Thursday, July 01, 2010

Does Anyone Care About The Impact of eBooks For Free?

With the announcement that South Ayrshire libraries are now to offer a free downloadable "ebooks" service to their members 24 x 7 we ask again who is dealing with the question of free versus buy on the High Street? Do the publishers feel that being paid is enough and that its no different to physical books being sold to libraries? Do the bookstore believe that libraries are no threat to their livlyhood? Do authors feel that they will get adequately rewarded by library royalties and a shrinking PLR (public lending right)? Why is this debate being sweept under the carpet?

Memebers of the library can then be read or listened to ebooks a computer, mobile phone, ebook reader, MP3 player or be burned to CD. Up to four titles can be borrowed at once from the libraries' website and although the selection today is relatively small it is being provided by US digital aggregator Overdrive who only this week partnered with Internet Archive in the US. The ebooks on the library shelf cover adult, children, fiction and non-fiction titles and include authors such as Kathy Reichs, Roald Dahl, Sophie Kinsella, and Man Booker Prize winner Hilary Mantel and autobiographies by Barack Obama, Frankie Boyle, Peter Kay, Andy Murray and Sir Chris Hoy.

We believe the questions over the commercial models of digital libraries, inter library lending of digital books and control of US material needs to be fully and frankly aired.

3 comments:

Martin Taylor said...

Hi Martin

I couldn't agree more.

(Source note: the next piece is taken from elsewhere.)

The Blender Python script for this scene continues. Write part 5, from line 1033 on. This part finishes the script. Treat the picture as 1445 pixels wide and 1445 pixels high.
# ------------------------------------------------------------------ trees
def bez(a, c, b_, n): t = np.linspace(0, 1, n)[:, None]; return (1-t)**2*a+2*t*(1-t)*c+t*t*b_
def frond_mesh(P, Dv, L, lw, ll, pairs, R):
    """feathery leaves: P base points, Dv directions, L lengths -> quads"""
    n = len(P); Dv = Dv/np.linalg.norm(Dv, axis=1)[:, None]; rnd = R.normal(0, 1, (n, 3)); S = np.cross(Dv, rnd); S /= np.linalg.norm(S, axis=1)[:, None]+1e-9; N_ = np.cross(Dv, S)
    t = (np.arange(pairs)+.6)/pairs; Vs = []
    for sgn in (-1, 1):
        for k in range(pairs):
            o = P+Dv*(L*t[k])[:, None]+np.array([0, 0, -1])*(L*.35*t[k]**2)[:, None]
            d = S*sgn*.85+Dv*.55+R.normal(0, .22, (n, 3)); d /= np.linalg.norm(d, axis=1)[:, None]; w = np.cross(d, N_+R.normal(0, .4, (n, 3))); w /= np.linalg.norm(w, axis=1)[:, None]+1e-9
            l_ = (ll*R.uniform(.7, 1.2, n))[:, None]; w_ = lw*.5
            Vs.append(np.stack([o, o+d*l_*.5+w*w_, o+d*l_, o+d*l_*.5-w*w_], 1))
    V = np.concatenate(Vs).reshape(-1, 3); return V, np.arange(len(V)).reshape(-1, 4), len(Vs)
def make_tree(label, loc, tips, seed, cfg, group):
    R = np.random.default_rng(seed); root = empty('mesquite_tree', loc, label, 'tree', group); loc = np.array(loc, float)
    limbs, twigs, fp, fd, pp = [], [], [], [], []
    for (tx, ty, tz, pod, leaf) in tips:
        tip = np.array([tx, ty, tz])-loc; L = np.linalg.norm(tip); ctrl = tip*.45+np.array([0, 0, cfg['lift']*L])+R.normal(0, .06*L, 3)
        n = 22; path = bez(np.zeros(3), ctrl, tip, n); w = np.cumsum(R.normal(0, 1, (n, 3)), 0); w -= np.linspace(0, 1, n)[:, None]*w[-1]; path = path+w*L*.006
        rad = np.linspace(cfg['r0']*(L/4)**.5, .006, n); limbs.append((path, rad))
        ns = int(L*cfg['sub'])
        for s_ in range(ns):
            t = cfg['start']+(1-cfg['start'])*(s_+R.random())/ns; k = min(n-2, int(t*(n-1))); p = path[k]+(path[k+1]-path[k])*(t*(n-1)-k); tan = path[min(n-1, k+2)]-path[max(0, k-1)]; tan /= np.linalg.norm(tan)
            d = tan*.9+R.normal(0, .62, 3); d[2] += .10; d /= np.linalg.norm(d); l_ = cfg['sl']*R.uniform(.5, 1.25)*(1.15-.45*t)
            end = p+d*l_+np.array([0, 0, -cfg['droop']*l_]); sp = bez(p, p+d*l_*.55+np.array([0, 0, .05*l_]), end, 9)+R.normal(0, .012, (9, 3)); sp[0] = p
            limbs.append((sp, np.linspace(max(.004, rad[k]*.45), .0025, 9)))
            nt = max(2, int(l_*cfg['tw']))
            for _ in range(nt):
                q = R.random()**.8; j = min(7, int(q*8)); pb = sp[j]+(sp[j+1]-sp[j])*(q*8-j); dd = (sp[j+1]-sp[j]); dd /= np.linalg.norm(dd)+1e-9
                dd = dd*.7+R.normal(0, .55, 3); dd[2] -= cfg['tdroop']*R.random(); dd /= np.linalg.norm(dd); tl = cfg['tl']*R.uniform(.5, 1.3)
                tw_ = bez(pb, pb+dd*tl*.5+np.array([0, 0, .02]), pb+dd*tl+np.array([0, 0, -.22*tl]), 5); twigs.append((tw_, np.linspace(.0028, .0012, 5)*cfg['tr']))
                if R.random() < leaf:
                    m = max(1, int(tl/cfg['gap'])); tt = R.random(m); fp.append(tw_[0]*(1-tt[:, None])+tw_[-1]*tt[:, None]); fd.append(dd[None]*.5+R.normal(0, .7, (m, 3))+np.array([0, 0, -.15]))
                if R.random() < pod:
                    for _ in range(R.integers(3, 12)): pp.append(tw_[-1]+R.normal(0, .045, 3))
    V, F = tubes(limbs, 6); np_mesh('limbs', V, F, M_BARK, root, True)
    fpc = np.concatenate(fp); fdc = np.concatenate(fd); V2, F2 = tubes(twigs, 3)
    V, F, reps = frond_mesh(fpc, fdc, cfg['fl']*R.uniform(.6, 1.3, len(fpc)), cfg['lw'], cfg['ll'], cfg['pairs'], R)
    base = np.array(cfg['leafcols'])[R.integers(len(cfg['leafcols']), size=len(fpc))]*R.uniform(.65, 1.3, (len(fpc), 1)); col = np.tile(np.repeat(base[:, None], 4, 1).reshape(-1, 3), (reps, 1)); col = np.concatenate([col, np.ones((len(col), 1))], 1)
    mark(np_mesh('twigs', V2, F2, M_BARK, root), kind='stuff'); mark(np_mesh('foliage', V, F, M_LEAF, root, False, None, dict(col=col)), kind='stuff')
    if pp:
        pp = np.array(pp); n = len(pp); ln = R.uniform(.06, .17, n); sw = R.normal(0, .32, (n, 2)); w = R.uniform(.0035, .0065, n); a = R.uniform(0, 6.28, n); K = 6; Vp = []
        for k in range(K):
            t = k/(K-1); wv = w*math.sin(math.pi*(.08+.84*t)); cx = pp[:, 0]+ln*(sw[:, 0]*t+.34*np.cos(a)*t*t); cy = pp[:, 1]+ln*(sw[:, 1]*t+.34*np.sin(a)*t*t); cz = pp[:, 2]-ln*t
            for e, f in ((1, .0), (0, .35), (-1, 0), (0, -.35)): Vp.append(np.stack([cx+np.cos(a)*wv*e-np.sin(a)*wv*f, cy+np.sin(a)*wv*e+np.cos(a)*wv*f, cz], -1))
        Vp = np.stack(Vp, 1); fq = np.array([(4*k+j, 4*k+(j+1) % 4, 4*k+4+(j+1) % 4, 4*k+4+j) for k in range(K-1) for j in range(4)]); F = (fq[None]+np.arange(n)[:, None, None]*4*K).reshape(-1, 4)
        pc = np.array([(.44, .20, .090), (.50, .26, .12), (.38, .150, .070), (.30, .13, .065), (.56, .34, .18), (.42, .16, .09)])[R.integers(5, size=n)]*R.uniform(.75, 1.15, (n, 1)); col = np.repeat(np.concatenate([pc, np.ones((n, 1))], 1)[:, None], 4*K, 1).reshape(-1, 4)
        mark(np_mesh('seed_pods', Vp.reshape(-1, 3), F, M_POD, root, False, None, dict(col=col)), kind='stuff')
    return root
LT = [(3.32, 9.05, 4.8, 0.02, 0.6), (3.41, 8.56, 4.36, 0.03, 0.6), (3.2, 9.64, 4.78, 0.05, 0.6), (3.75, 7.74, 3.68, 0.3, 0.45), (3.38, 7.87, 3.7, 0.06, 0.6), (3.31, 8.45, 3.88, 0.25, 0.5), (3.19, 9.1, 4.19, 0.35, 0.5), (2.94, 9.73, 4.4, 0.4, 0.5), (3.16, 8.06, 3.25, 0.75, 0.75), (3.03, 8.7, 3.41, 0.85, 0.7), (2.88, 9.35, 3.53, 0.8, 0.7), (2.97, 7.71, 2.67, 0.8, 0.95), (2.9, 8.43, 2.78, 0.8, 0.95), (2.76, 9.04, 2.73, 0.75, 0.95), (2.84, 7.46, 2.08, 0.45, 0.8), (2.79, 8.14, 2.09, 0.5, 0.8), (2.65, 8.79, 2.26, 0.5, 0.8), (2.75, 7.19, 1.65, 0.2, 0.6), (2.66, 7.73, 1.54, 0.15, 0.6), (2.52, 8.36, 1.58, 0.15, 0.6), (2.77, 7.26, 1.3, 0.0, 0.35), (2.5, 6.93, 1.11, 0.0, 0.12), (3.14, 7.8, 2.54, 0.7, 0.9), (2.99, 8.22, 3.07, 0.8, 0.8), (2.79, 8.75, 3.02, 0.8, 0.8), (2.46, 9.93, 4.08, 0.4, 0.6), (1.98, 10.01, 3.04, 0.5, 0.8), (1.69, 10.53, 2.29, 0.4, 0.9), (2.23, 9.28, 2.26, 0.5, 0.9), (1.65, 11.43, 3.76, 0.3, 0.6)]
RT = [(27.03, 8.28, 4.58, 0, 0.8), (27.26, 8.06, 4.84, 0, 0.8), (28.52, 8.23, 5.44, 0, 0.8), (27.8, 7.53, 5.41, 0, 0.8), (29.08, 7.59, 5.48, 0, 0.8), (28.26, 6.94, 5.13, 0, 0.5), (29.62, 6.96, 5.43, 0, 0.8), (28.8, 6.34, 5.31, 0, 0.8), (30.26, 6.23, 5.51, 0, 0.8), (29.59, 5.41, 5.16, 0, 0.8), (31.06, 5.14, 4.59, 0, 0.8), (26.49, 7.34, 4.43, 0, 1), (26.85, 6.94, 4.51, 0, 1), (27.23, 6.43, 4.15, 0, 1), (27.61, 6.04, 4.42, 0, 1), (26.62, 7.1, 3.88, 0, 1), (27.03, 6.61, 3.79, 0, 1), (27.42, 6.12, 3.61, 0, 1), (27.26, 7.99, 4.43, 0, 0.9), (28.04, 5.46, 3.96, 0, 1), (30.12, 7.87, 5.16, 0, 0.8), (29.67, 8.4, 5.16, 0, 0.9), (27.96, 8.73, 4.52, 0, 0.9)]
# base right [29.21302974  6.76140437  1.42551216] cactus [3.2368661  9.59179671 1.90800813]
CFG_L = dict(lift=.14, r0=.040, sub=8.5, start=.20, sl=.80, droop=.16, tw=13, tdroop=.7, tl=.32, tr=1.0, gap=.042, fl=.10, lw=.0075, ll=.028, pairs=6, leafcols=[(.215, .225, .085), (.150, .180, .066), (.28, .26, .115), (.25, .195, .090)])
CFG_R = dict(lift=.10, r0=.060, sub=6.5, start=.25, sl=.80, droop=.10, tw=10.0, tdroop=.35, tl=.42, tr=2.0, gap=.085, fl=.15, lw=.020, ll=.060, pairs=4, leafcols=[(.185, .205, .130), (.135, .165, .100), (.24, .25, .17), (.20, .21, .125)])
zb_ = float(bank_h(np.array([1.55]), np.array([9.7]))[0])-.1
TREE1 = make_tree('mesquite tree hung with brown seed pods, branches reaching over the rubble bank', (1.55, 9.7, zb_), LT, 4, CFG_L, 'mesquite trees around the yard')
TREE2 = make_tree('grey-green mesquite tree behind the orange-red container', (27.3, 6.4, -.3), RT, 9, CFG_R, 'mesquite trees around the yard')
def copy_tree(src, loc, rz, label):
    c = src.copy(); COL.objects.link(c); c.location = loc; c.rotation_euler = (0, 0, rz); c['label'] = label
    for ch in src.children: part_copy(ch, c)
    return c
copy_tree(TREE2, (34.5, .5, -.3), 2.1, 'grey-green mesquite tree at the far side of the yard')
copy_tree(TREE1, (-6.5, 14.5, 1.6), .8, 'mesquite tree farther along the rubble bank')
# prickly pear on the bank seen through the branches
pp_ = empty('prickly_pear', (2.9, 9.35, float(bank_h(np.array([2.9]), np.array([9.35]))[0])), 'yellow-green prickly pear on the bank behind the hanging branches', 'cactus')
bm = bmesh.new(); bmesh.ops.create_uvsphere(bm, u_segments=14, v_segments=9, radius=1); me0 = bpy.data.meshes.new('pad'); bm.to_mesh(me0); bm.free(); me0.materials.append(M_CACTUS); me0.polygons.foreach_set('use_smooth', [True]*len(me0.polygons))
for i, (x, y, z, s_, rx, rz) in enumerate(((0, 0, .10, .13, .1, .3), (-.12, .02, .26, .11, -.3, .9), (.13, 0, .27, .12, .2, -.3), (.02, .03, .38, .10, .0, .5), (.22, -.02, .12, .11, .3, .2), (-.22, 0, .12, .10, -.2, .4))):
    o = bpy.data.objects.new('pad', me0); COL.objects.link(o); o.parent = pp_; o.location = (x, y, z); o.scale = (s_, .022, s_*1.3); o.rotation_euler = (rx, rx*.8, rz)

Serious issues that need serious debate and it doesn't seem to be happening. Librarians talk to each other, aggregators like Overdrive serve their own interests, and too often publishers, authors and booksellers seem to have thought little about it. I've posted my contribution here.

Martyn Daniels said...

its as if we sleepwalk into a future we all didn't think about and ten wonder why it doesn't work

Unknown said...

What ‘aggregators’ like Overdrive do is sell batches of thousands of books to libraries for either single user access, or multiple user access. Increasingly, libraries are plumping for multiple user access.

This means that a library buys a single book and can then lend it out to as many users as want to sign it out at any given time. Multiply this by the several thousand books that an ‘aggregator’ will sell in a batch to a library and you can easily see the enormous scale of the problem. Why would anyone bother to buy a book? Just become a member of your local library.

Most libraries have also formed mutually beneficial consortia among themselves. So it appears that only one library in the system may buy a book, and they will then distribute it to the other members of that library group. Ergo, one sale, with an absolutely minimal commission to the writer, and the book is all over the place, and available to thousands of readers. Free.

I know what I’m going to do in my next publishing contract. I will insist on excluding library use of any digital versions of the work.